On the other hand, I’m no angel. I have made a number of “mistakes” and it wore me down so much I’d now rather just forget the whole thing. It’s possible that some girl would come along and our ideals would synch up, but I’m not counting on it anymore. It’d be nice, but I’m not betting anything.
 
For me, chastity has become a commitment that I have to make anew each day. To think beyond that scares me to death, because I have to accept that I may end up alone because of it. My commitment has recently cost me a relationship and I even had a family member question my sexuality. Is it worth it? Or do we just play the game that seems to work for everyone else to get to the brass ring of marriage and hope we don’t die along the way before we make it to confession? Sometimes that’s a hard question to answer. Anyway, this thread is for all those who are going through the same thing. How do you cope? Let’s support each other.
From personal experience, I wish I had my time over. I know exactly what you are going through… but If I could take back what we did before we were married, I would. I cannot begin to explain the problems we are facing because we did not do things ‘Gods Way’

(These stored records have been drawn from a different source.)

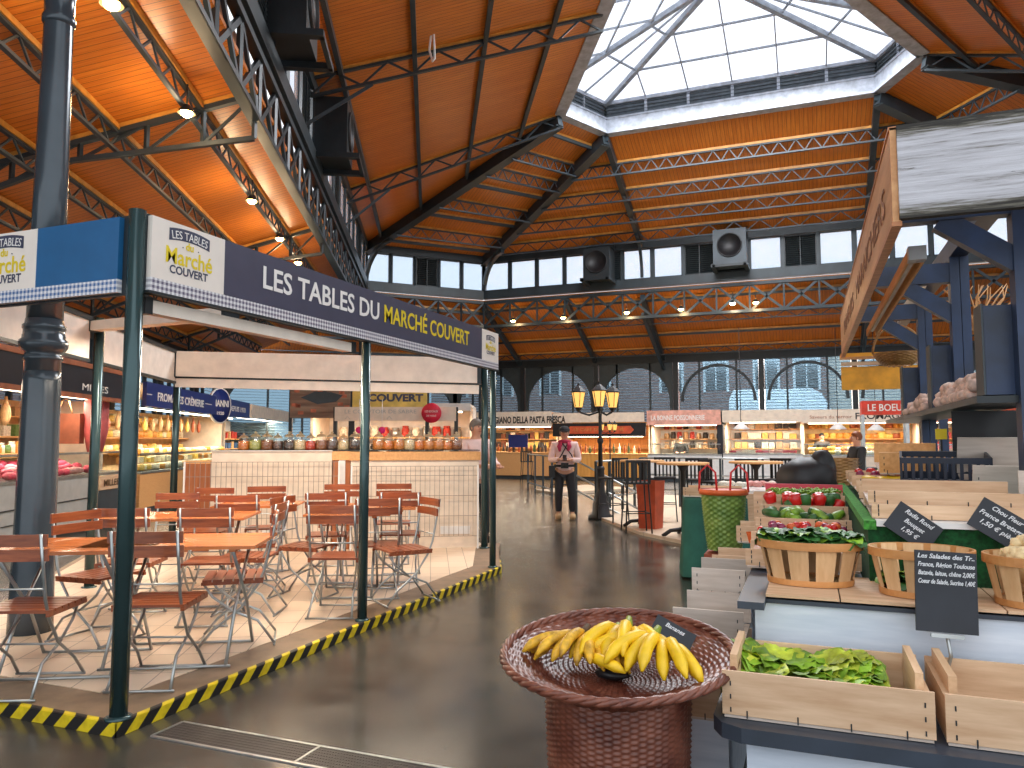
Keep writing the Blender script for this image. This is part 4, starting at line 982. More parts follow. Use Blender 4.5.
t = thing('punnet', 'orange red punnet on the slab edge', 'punnet', (-.27, 4.3, .9)); m = MB(); m.lathe([(.045, 0), (.06, .06)], 4, cap=False, smooth=False); m.build('tub', 'orange', t)
scatter('tomato_small', 5, (-.3, -.24, 4.27, 4.33), .93, .018, ['tomato'], 'small tomato in the orange red punnet', 'tomato', 'punnet tomatoes', rn)

# crates on the upper tier
crate(.23, .80, 3.4, 3.78, 1.14, .055, 'pine crate under its twin on the turf tier front', 'pine', .058, tilt=.06)
crate(.22, .79, 3.43, 3.81, 1.197, .052, 'empty pine crate stacked on its twin at the turf tier front', 'pine', .056, tilt=.075)
crate(.23, .7, 3.88, 4.2, 1.15, .06, 'pine crate with white paper behind the stacked twin crates', 'pine', .1)
crate(.24, .7, 4.25, 4.58, 1.16, .06, 'pine crate with white roots on the turf tier', 'pine', .1)
crate(.24, .66, 4.65, 5.0, 1.17, .06, 'pine crate of yellow vegetables on the turf tier', 'pine', .1)
crate(.24, .66, 5.1, 5.45, 1.17, .06, 'pine crate beyond the yellow vegetables on the turf tier', 'pine', .1)
crate(.24, .66, 5.55, 5.9, 1.17, .06, 'furthest pine crate on the turf tier', 'pine', .1)
scatter('parsnip', 12, (.29, .62, 4.3, 4.52), 1.2, .022, ['garlic', 'white'], 'pale root vegetable in the turf tier crate', 'root vegetable', 'pale roots', rn, 'long')
scatter('yellow_courgette', 12, (.29, .6, 4.7, 4.95), 1.22, .024, ['banana'], 'yellow courgette in the turf tier crate', 'courgette', 'yellow courgettes', rn, 'long')
scatter('radish_far', 12, (.29, .6, 5.15, 5.4), 1.24, .026, ['radish', 'purple'], 'reddish vegetable in the crate beyond the yellow ones', 'vegetable', 'reddish vegetables', rn)
scatter('apple', 12, (.29, .6, 5.6, 5.85), 1.24, .028, ['tomato', 'leaf_y'], 'small apple in the furthest turf tier crate', 'apple', 'apples', rn)
m = MB(); m.box((0, 0, 0), (.38, .26, .02), Matrix.Rotation(.12, 3, 'X')); o = m.build('paper_sheet', 'white', None, (.46, 4.02, 1.21)); tag(o, 'white paper sheet lining the crate behind the twin crates', 'paper')
crate(.84, 1.4, 3.42, 3.85, 1.14, .17, 'tall whitish crate with radishes and greens at the right edge', 'pine_g', .19)
crate(.74, 1.3, 4.3, 4.7, 1.2, .2, 'grey wooden crate with a white label, tilted behind the radish crate', 'pine_g', .2, tilt=.35)
m = MB(); m.bb(-.09, .09, -.002, .002, -.05, .05); o = m.build('paper_label', 'white', None, (1.12, 4.25, 1.33), (.35, 0, 0)); tag(o, 'white printed label on the grey tilted crate', 'label')
crate(.38, .72, 4.9, 5.25, 1.28, .12, 'pine crate with white edge left of the dark plastic crate', 'pine_o', .13, tilt=.15)
t = thing('plastic_crate', 'dark blue slotted plastic crate on the upper tier', 'crate', (.66, 4.55, 1.22)); t.rotation_euler = (.1, 0, -.1)
m = MB(); W, Dp, h = .2, .15, .16
for s in (-1, 1):
    m.bb(-W, W, s*Dp-.006, s*Dp+.006, 0, .05); m.bb(-W, W, s*Dp-.006, s*Dp+.006, h-.03, h)
    for k in range(11): x = -W+.02+k*(2*W-.04)/10; m.bb(x-.008, x+.008, s*Dp-.006, s*Dp+.006, .05, h-.03)
    m.bb(s*W-.006, s*W+.006, -Dp, Dp, 0, h)
m.bb(-W, W, -Dp, Dp, 0, .01); m.build('slotted_body', plain('dark_blue_plastic', (30, 38, 54), .45), t)
t = thing('radish_bunch', 'bunch of round crimson radishes at the right edge of the upper tier', 'radishes', (.93, 3.6, 1.32))
for k in range(16):
    m = MB(); a = rn.uniform(0, 6.28); r_ = rn.uniform(0, .05); m.ell((r_*cos(a), r_*sin(a)*.8, rn.uniform(0, .05)), (.017, .017, .018), 8); m.build('radish', 'radish', t)
m = MB()
for k in range(10): leafmesh(m, (.04, 0, .01), rn.uniform(-1, 1), .5, .12, .03, .6, rn)
m.build('leaves', 'leaf', t)
for i, (x, y) in enumerate(((1.04, 3.58), (1.14, 3.64), (1.22, 3.56), (1.12, 3.52))):
    mk_head(.095, 20, 90+i, 'spinach_bunch', 'leafy green bunch in the tall whitish crate, %s from the left' % ORD[i], 'greens', (x, y, 1.27), 'green bunches in the tall crate', ['leaf_d', 'leaf', 'leaf_d'], flat=.8)
t = thing('price_tag', 'small yellow price tag standing behind the plastic crate', 'price tag', (.72, 5.0, 1.46)); m = MB(); m.bb(-.03, .03, -.002, .002, 0, .06); m.build('card', plain('bright_yellow', (236, 204, 30), .5), t); m = MB(); m.bb(-.005, .005, .002, .006, -.25, .05); m.build('stick', 'black', t)

# timber frame, shelf, cabinets
for i, y in enumerate((4.03, 5.64, 7.24)):
    o_ = ('nearest', 'middle', 'furthest')[i]
    t = thing('stall_post', 'blue painted stall post with bracket and arm, %s of the row' % o_, 'post', (.95, y, 0))
    m = MB(); m.bb(-.055, .0, -.05, .05, 0, 2.66); m.bb(.004, .055, -.05, .05, 0, 2.66); m.build('upright', 'bluep', t)
    m = MB(); m.bar((-.56, .0, 2.56), (-.05, .0, 2.56), .08, .13); m.build('arm', 'bluep', t)
    m = MB(); m.bar((-.34, .0, 2.50), (-.03, .0, 2.27), .07, .10); m.build('brace', 'bluep', t)
    t = thing('wall_cabinet', 'narrow blue cabinet panel on the shelf beside the %s post' % o_, 'cabinet', (.835, y+.12, 1.665))
    m = MB(); m.bb(-.055, .07, -.08, .08, 0, .42); m.build('case', 'bluep', t); m = MB(); m.bb(-.065, -.057, -.085, .085, 0, .43); m.build('edge_strip', 'steel_l', t)
t = thing('stall_beam', 'dark timber beam linking the blue posts', 'beam', (.95, 6, 0)); m = MB(); m.bb(-.05, .05, -2.4, 3, 2.665, 2.78); m.build('beam', 'bluep', t)
t = thing('wall_shelf', 'long thin dark shelf carrying the garlic', 'shelf', (.87, 6.2, 1.64)); m = MB(); m.bb(-.14, .16, -2.18, 2.25, -.015, .018); m.build('board', 'steel_d', t)
M['carved'] = plain('carved_wood', (140, 88, 52), .6)
b = thing('stall_sign', 'weathered white painted board at the front of the greengrocer stall', 'sign board', (1.3, 3.47, 2.575))
m = MB(); m.bb(-.92, .9, -.02, .02, -.2, .2); m.build('board', 'weather', b)
b = thing('stall_sign', 'natural wood side board with carved letters running back from the white board', 'sign board', (.37, 6.15, 2.54), -pi/2)
m = MB(); m.bb(-2.64, 2.68, -.015, .015, -.17, .235); m.build('board', wood('sign_wood_x', (196, 134, 80), (228, 172, 116), 0, .45, 1.6), b)
m = MB(); m.bb(-2.64, 2.68, -.02, .02, .225, .24); m.bb(-2.68, 2.68, -.02, .02, -.19, -.17); m.build('lip', 'signwood', b)
text('PRIMEURS   MARAICHERS', .19, 'carved', b, (.3, -.018, -.06), 0, .0, .001, 4.2, 'carved_lettering')
t = thing('wooden_light_trough', 'wooden light trough hanging inside the side board', 'light fitting', (.53, 5.72, 2.38)); m = MB(); m.bb(-.035, .035, -1.5, 1.4, .02, .035); m.bar((-.035, -1.5, .0), (-.035, 1.4, 0), .012, .055); m.bar((.035, -1.5, .0), (.035, 1.4, 0), .012, .055); m.build('trough', 'pine_o', t)
m = MB(); m.tube([(0, -1.5, .01), (0, 1.3, .01)], .014, 8); m.build('tube', 'white', t); m = MB(); m.bb(-.04, .04, -1.56, -1.48, -.03, .04); m.build('end_cap', 'chrome', t)
t = thing('yellow_sign_box', 'deep yellow painted sign box at the far end of the side board', 'sign box', (.85, 8.9, 2.2)); m = MB(); m.bb(-.5, .5, -.03, .0, -.20, .05); m.build('face', 'paint_y', t); m = MB(); m.bb(-.5, .5, -.02, .3, .16, .2); m.build('top', 'paint_y', t); m = MB(); m.bb(-.5, .5, -.06, -.03, .06, .1); m.build('rail', 'pine', t); m = MB(); m.bb(.42, .5, .0, .08, -2.2, .16); m.build('leg', 'bluep', t)
# hanging baskets
def hang_basket(loc, r, label, sc=1):
    t = thing('hanging_basket', label, 'basket', loc)
    m = MB(); woven(m, [(r*.55, 0), (r*.8, r*.18), (r*.98, r*.42), (r*1.05, r*.6)], 28, .006); m.build('bowl', 'wicker_l', t)
    m = MB(); m.tube([(r*1.05*cos(a), 0, r*.6+r*1.3*sin(a)) for a in [pi*i/14 for i in range(15)]], .012, 6); m.build('handle', 'wicker_l', t); m = MB(); m.tube([(0, 0, r*1.85), (0, 0, .8)], .004, 5); m.build('hanging_cord', 'black', t); return t
def woven(m, prof, N, amp, sub=6, rowh=.012, c=(0, 0, 0)):
    # resample the profile
    pts = []; 
    for (r0, z0), (r1, z1) in zip(prof, prof[1:]):
        L = sqrt((r1-r0)**2+(z1-z0)**2); n = max(1, int(L/(rowh/2)))
        for k in range(n): pts.append((r0+(r1-r0)*k/n, z0+(z1-z0)*k/n, (r1-r0)/L, (z1-z0)/L))
    pts.append((*prof[-1], pts[-1][2], pts[-1][3])); T = N*sub; vs = []
    for i, (r, z, tr, tz) in enumerate(pts):
        row = i//2; half = i % 2
        for k in range(T):
            th = 2*pi*k/T; d = amp*cos(N*th/2*1.0*2/2+pi*(row % 2))*(1 if not half else .25)-(0 if not half else amp*.7)
            R = r+d*tz; Z = z-d*tr; vs.append((c[0]+R*cos(th), c[1]+R*sin(th), c[2]+Z))
    m.add(vs, [(i*T+k, i*T+(k+1) % T, (i+1)*T+(k+1) % T, (i+1)*T+k) for i in range(len(pts)-1) for k in range(T)], True)
hang_basket(atd(898, 366, 7.0), .2, 'shallow light wicker basket hanging below the yellow panel')
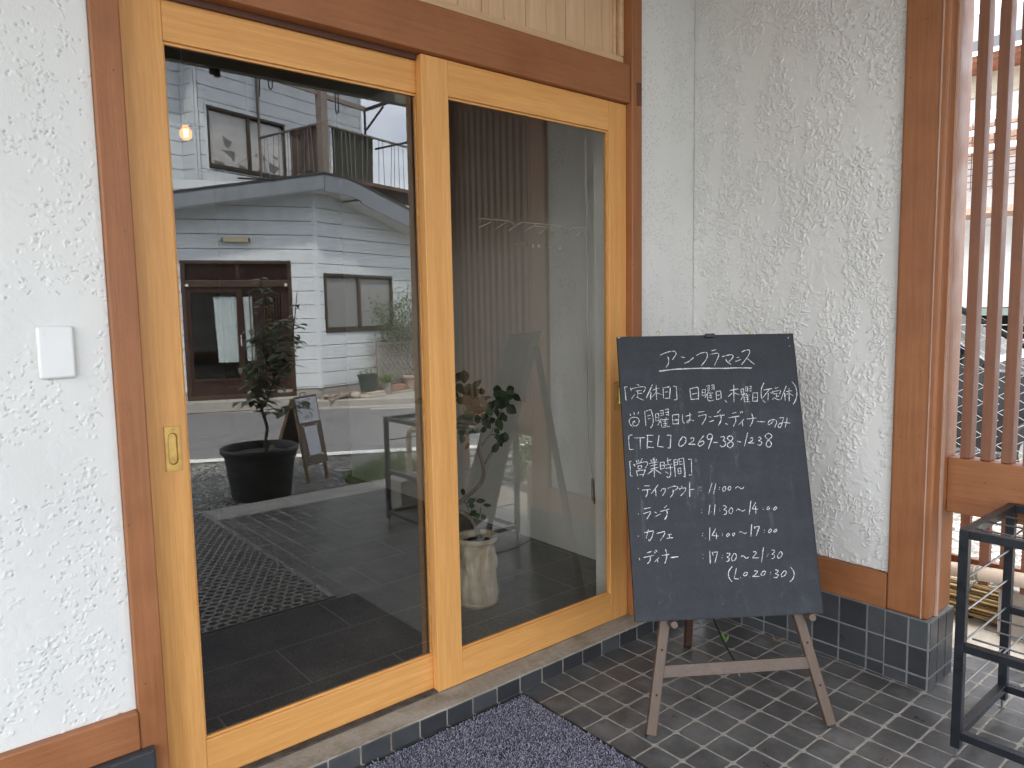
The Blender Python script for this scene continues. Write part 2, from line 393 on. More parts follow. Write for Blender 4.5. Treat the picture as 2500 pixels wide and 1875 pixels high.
def sheet(name, mat, origin, du, dn, u1, z1, st, H, parent, label=None):
    nz, nu = H.shape; o = np.array(origin); du = np.array(du, float); dn = np.array(dn, float)
    U, Zz = np.meshgrid(np.linspace(0, u1, nu), np.linspace(0, z1, nz)); 
    H = H.copy(); 
    P = o + U[...,None]*du + Zz[...,None]*np.array((0,0,1.)) + H[...,None]*dn
    idx = np.arange(nu*nz).reshape(nz, nu); F = np.stack([idx[:-1,:-1], idx[:-1,1:], idx[1:,1:], idx[1:,:-1]], -1).reshape(-1, 4)
    ring = np.concatenate([idx[0,:], idx[1:,-1], idx[-1,-2::-1], idx[-2:0:-1,0]]); V = P.reshape(-1, 3); base = len(V)
    V = np.concatenate([V, V[ring] - dn*.012]); k = len(ring); a0 = np.arange(k); SK = np.stack([ring, base+a0, base+(a0+1)%k, ring[(a0+1)%k]], -1); F = np.concatenate([F, SK])
    me = bpy.data.meshes.new(name); me.vertices.add(len(V)); me.vertices.foreach_set('co', V.astype(np.float32).ravel())
    me.loops.add(F.size); me.loops.foreach_set('vertex_index', F.astype(np.int32).ravel()); me.polygons.add(len(F)); me.polygons.foreach_set('loop_start', np.arange(0, F.size, 4, dtype=np.int32))
    me.polygons.foreach_set('use_smooth', [True]*len(F)); me.update(calc_edges=True); me.validate(); me.materials.append(mat)
    ob = bpy.data.objects.new(name, me); COL.objects.link(ob); ob.parent = parent; WL[ob.name] = Vector((0,0,0))
    if label: ob['label'] = label
    return ob
M_stuc_small = stucco('stucco_small', (.80, .785, .75), (10, 10, 7), 85, .0026, dark=.75)
M_tile_floor = tiles('porch_tile')
M_granite = granite_floor('granite_floor')
t = NT('dark_glazed_tile'); g_ = t.n('ShaderNodeNewGeometry'); n_ = t.noise(t.obj(), 22, 6, .7)
M_tile_wall = t.set(t.ramp(t.ma('ADD', t.ma('MULTIPLY', g_.outputs['Random Per Island'], .55), t.ma('MULTIPLY', n_, .45)), [(.2, (.026, .0275, .031)), (.55, (.044, .046, .051)), (.85, (.075, .078, .083))]), t.ramp(n_, [(.3, .26), (.7, .5)]), spec=.45)
M_grout = concrete('pale_grout', (.15, .147, .14), (.25, .245, .235))
M_sill = concrete('sill_concrete', (.20, .175, .14), (.40, .365, .31), moss=.55)
M_kerbc = concrete('kerb_concrete', (.27, .26, .235), (.42, .40, .365))
M_warmc = concrete('warm_concrete', (.36, .31, .24), (.55, .49, .40))
M_block = concrete('block_concrete', (.26, .235, .195), (.42, .385, .33))
M_gravel = gravel('grey_gravel', (.10, .10, .095), (.27, .265, .25), (.52, .51, .48))
M_gravel_w = gravel('white_gravel', (.13, .12, .105), (.32, .30, .27), (.55, .53, .49), 30)
M_asphalt = asphalt('asphalt')
M_white_line = concrete('road_paint', (.55, .55, .53), (.80, .80, .78))
M_glass = glass('door_glass', .145, (.91,.89,.84))
M_clear = clear('glass_back_face')
M_black = simple('black_plastic', (.012, .012, .013), .45)
M_iron = simple('dark_painted_steel', (.007, .009, .013), .34, .0, .3, 30, bump=.0005)
M_rod = simple('grey_steel_rod', (.20, .20, .20), .35, .8)
M_brass = simple('aged_brass', (.55, .36, .12), .34, .9, .25, 40)
M_gold = simple('gold_wire', (.62, .45, .16), .3, 1.0)
M_easel = wood('taupe_easel_wood', (.085, .058, .043), (.13, .092, .07), 'x', rough=.5, fine=1.3)
M_easel_d = simple('dark_brown_leg', (.05, .022, .012), .5)
M_white_pl = simple('white_plastic', (.70, .70, .69), .35, 0, .02)
M_dark_gap = simple('dark_recess', (.012, .010, .009), .8)
# ================================================================== SETTING
b = MB(); b.quad((-140,-160,-.104),(160,-160,-.104),(160,140,-.104),(-140,140,-.104))
struct('ground', M_gravel, b)
# road: near edge and far edge are not parallel to the cafe front
NE0, NED = Vector((.535,-5.42,0)), Vector((.885,.466,0)); FE0, FED = Vector((3.27,-8.35,0)), Vector((.86,.505,0))
def onl(p, d, t, z): q = p + d*t; return (q.x, q.y, z)
b = MB(); b.quad(onl(NE0,NED,-40,-.100), onl(FE0,FED,-42,-.100), onl(FE0,FED,40,-.100), onl(NE0,NED,40,-.100)); struct('road', M_asphalt, b)
nn = Vector((-NED.y, NED.x, 0))
b = MB(); b.quad(*[onl(NE0+nn*o,NED,t,-.096) for t,o in ((-40,-.02),(40,-.02),(40,.16),(-40,.16))])
fn_ = Vector((-FED.y, FED.x, 0))
b.quad(*[onl(FE0+fn_*o,FED,t,-.096) for t,o in ((.75,.42),(40,.42),(40,.50),(.75,.50))])
struct('road_marking', M_white_line, b)
b = MB(); b.quad(*[onl(FE0+fn_*o,FED,t,-.097) for t,o in ((-42,.0),(40,.0),(40,.30),(-42,.30))]); struct('gutter_strip', M_kerbc, b)
# porch floor, its concrete edge, granite floor inside
b = MB(); b.box(-3.4,1.42,-2.70,-.09,-.30,0.0); struct('porch_floor', M_tile_floor, b)
b = MB(); b.box(-3.4,1.80,-2.985,-2.701,-.30,.001); struct('porch_kerb', M_kerbc, b, bevel=.006)
b = MB(); b.box(1.421,1.80,-2.70,.6,-.30,.002); struct('side_path', M_warmc, b, bevel=.004)
b = MB(); b.quad((1.81,-2.95,-.101),(7.6,-1.5,-.101),(13,1.6,-.101),(13,9,-.101),(1.81,9,-.101)); struct('gravel_yard', M_gravel_w, b)
b = MB(); b.box(-2.6,1.10,.09,6.0,-.2,.060); struct('interior_floor', M_granite, b)
# kerb and plinth land across the road
b = MB(); 
d = FED; p = FE0 - fn_*.0
b.prism([onl(FE0+fn_*o,FED,-42,z) for o,z in ((0,-.10),(0,-.012),(-.02,.0),(-.16,.0),(-.16,-.10))], FED*82); struct('street_kerb', M_kerbc, b)
b = MB(); b.quad(*[onl(FE0+fn_*o,FED,t,-.006) for t,o in ((-42,-.16),(40,-.16),(40,-12),(-42,-12))]); struct('far_pavement', M_kerbc, b)
# distant hills
b = MB(); hv = []; rr = random.Random(3)
for i in range(61):
    a = rad(150 + i*4); h = 7 + 9*mnoise.noise((i*.23, .4, 0)) + 4*mnoise.noise((i*.7, 2, 0))
    hv.append((130*math.sin(a), 130*math.cos(a), h))
for i in range(60):
    (x0,y0,h0),(x1,y1,h1) = hv[i], hv[i+1]
    b.quad((x0,y0,-1),(x1,y1,-1),(x1*1.12,y1*1.12,h1),(x0*1.12,y0*1.12,h0))
    b.quad((x0*1.12,y0*1.12,h0),(x1*1.12,y1*1.12,h1),(x1*1.3,y1*1.3,-1),(x0*1.3,y0*1.3,-1))
struct('hills', simple('far_green', (.05,.085,.03), .9, var=.5, scale=.6), b)

# ================================================================== CAFE BUILDING
cafe = thing('cafe_building', 'white stucco cafe front with brown posts and wide wooden sliding glass doors', 'building', (0,0,0))
XW = 1.045                      # stucco face of the side wall
def part(name, mat, mb, parent=cafe, label=None, **k):
    o = mb.build(name, mat, parent, **k)
    if label: o['label'] = label
    return o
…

You’ve given a part of yourself that should only be given in marriage and it clouds your vision. That person may not be right for you, yet there is a connection there. You cannot make right judgements about the relationship. You cannot let go when you probably should. It undermines the whole marriage. If you cannot be chaste before marriage, what makes the other peson think you would be in marriage. (not that I am saying all people have these problems… this is from my experience)
It was lonliness too, on our parts… and we loved each other but it was still wrong, wrong, wrong!! Even in your 30’s 40’s or beyond. Age is irrlelevant.
Gods laws are for all ages in all stages of life.
There is guilt, shame and a sense of whatever problems we have, well, we deserve them… we sinned so much.
Keep up the good fight. A relationship you lose over that issue was not worth keeping and would probably have meant more heartache in the long run!
God’s way is the ONLY way. It is right, it makes sense, it is tailored perfectly for our human psyche and any deviation from that causes an untold amount of trouble in the long run, if not here on earth… at least it will in purgatory…hoping in God that one would get to confession and not die in mortal sin along the way!!!
It is not a gamble worth risking.
Keep it up!! You are doing the RIGHT thing, as hard as it is and as easy as it is to think, ‘why not conform to society.’
If I had my time again… i would stand firm, no matter what!!!
 
Duplicate thread. Same thread is in Moral Theology forum.